Gem5-AcceSys: Enabling System-Level Exploration of Standard Interconnects for Novel Accelerators

TL;DR

This paper presents Gem5-AcceSys, a framework for exploring standard interconnects in accelerators, demonstrating how optimized interconnects can significantly improve data transfer performance for machine learning workloads.

Contribution

The paper introduces Gem5-AcceSys, enabling detailed system-level exploration of interconnects and memory configurations for accelerators, with a case study on transformer workloads.

Findings

Optimized interconnects can reach up to 80% of device-side memory performance.

In some cases, interconnect performance can surpass device-side memory performance.

The framework provides actionable insights for designing balanced accelerator systems.

Abstract

The growing demand for efficient, high-performance processing in machine learning (ML) and image processing has made hardware accelerators, such as GPUs and Data Streaming Accelerators (DSAs), increasingly essential. These accelerators enhance ML and image processing tasks by offloading computation from the CPU to dedicated hardware.
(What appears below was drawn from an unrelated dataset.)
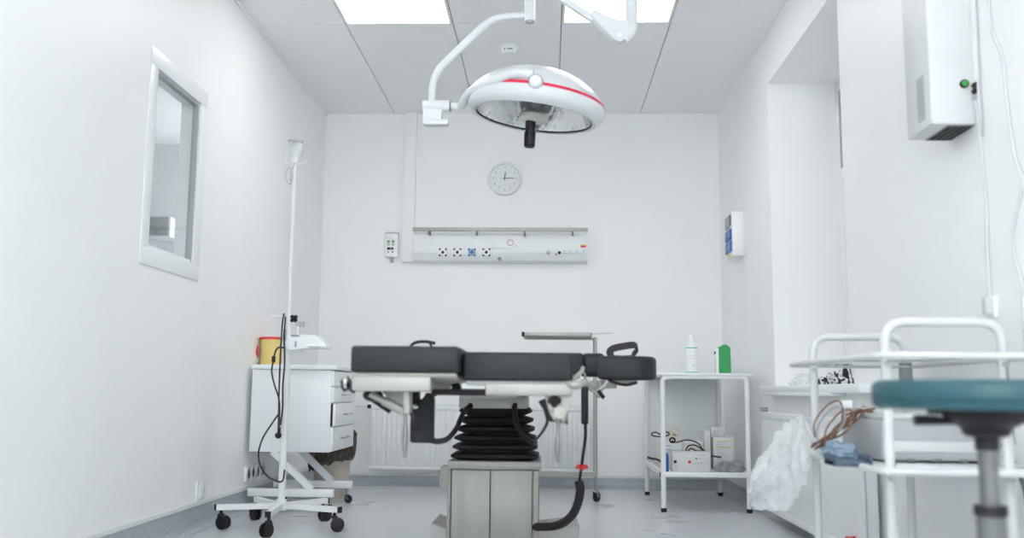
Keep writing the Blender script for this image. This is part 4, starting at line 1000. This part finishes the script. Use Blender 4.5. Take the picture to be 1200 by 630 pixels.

These accelerators rely on interconnects for efficient data transfer, making interconnect design crucial for system-level performance. This paper introduces Gem5-AcceSys, an innovative framework for system-level exploration of standard interconnects and configurable memory hierarchies. Using a matrix multiplication accelerator tailored for transformer workloads as a case study, we evaluate PCIe performance across diverse memory types (DDR4, DDR5, GDDR6, HBM2) and configurations, including host-side and device-side memory. Our findings demonstrate that optimized interconnects can achieve up to 80% of device-side memory performance and, in some scenarios, even surpass it. These results offer actionable insights for system architects, enabling a balanced approach to performance and cost in next-generation accelerator design.